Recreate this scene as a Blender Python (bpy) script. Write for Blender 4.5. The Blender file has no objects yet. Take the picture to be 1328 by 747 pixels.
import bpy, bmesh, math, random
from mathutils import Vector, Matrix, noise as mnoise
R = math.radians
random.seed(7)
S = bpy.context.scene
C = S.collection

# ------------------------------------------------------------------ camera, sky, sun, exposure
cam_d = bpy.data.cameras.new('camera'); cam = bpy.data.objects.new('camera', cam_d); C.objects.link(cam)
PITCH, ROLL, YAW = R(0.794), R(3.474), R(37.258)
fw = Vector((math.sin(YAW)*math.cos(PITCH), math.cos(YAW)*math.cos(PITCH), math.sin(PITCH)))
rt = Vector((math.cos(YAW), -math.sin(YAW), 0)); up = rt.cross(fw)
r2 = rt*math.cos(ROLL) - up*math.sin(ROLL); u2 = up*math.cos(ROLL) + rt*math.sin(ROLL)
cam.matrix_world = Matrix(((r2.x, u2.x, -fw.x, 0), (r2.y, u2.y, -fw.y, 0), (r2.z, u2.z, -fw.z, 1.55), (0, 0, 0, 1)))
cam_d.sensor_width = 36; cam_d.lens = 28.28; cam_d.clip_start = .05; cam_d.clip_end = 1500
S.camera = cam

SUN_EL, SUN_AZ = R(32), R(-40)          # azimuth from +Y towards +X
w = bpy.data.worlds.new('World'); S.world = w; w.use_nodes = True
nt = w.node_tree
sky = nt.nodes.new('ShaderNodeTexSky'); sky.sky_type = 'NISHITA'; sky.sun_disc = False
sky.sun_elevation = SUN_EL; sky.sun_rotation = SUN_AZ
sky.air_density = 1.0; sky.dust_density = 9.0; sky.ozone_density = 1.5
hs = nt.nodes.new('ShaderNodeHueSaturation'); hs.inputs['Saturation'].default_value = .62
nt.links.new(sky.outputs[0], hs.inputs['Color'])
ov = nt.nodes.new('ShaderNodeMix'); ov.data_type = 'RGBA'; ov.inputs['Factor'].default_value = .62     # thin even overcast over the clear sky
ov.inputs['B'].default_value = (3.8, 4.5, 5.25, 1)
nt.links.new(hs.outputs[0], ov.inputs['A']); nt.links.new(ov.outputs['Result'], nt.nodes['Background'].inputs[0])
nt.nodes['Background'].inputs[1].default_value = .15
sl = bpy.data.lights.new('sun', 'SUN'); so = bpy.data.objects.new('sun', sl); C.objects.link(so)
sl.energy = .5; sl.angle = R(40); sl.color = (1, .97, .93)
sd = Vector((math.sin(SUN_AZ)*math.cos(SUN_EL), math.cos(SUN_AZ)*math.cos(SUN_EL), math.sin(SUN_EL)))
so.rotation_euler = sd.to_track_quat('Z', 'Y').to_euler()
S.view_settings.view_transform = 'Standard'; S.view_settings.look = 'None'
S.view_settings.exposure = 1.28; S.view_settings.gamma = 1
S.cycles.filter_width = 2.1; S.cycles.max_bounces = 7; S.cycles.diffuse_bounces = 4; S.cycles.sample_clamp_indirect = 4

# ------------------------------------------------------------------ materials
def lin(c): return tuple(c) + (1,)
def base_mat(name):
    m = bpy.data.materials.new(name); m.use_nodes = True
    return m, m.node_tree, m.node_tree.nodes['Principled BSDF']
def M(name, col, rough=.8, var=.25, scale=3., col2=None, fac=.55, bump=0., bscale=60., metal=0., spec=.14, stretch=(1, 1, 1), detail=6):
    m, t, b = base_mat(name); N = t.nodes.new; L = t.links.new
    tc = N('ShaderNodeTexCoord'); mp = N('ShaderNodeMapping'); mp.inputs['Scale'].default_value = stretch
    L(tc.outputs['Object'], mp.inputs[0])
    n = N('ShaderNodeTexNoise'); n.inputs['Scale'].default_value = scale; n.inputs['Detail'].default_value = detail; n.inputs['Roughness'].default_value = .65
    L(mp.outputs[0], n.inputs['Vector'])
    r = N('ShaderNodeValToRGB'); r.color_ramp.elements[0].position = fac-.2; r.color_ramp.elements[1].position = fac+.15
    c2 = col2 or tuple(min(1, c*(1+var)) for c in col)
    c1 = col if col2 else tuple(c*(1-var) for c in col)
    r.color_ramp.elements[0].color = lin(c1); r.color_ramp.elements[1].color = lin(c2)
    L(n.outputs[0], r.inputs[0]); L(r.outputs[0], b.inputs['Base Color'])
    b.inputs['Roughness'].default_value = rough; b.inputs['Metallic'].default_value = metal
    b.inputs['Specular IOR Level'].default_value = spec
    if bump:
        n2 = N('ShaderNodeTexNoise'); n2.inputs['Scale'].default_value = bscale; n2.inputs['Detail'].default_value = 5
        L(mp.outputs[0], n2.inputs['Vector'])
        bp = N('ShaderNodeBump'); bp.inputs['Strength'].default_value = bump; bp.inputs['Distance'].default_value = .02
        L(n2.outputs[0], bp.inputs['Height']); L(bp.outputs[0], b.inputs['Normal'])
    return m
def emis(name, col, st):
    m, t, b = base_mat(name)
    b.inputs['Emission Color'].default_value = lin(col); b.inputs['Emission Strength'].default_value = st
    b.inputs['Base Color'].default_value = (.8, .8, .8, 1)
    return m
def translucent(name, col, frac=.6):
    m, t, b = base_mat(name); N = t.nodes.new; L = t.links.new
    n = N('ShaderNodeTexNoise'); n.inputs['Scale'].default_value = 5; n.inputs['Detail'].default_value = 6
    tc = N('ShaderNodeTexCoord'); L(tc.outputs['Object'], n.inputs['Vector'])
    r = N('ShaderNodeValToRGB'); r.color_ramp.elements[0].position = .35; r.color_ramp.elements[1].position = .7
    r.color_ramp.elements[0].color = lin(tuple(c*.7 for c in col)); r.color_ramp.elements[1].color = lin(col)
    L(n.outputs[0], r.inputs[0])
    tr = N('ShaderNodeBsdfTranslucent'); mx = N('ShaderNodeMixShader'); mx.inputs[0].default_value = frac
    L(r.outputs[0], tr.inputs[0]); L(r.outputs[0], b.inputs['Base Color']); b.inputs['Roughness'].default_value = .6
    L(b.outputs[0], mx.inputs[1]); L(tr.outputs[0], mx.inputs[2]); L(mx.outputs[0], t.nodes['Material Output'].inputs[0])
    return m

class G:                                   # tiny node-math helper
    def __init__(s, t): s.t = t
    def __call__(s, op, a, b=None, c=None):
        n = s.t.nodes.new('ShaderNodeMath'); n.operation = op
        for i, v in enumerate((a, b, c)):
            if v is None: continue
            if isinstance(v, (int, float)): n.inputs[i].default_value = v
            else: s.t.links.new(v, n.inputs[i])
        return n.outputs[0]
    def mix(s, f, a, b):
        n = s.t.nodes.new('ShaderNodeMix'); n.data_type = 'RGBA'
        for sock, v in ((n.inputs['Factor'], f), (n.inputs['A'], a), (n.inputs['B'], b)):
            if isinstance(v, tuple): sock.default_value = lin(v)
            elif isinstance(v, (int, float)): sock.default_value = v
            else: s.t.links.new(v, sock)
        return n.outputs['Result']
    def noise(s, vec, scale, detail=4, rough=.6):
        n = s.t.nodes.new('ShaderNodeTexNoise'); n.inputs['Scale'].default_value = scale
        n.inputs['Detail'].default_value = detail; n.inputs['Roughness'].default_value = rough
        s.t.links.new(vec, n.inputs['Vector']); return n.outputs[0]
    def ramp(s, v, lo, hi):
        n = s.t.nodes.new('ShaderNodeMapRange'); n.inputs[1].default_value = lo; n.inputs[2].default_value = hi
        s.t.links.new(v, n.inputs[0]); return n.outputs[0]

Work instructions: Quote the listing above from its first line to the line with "S.camera = cam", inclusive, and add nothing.

Solution to this problem:
Recreate this scene as a Blender Python (bpy) script. Write for Blender 4.5. The Blender file has no objects yet. Take the picture to be 1328 by 747 pixels.
import bpy, bmesh, math, random
from mathutils import Vector, Matrix, noise as mnoise
R = math.radians
random.seed(7)
S = bpy.context.scene
C = S.collection

# ------------------------------------------------------------------ camera, sky, sun, exposure
cam_d = bpy.data.cameras.new('camera'); cam = bpy.data.objects.new('camera', cam_d); C.objects.link(cam)
PITCH, ROLL, YAW = R(0.794), R(3.474), R(37.258)
fw = Vector((math.sin(YAW)*math.cos(PITCH), math.cos(YAW)*math.cos(PITCH), math.sin(PITCH)))
rt = Vector((math.cos(YAW), -math.sin(YAW), 0)); up = rt.cross(fw)
r2 = rt*math.cos(ROLL) - up*math.sin(ROLL); u2 = up*math.cos(ROLL) + rt*math.sin(ROLL)
cam.matrix_world = Matrix(((r2.x, u2.x, -fw.x, 0), (r2.y, u2.y, -fw.y, 0), (r2.z, u2.z, -fw.z, 1.55), (0, 0, 0, 1)))
cam_d.sensor_width = 36; cam_d.lens = 28.28; cam_d.clip_start = .05; cam_d.clip_end = 1500
S.camera = cam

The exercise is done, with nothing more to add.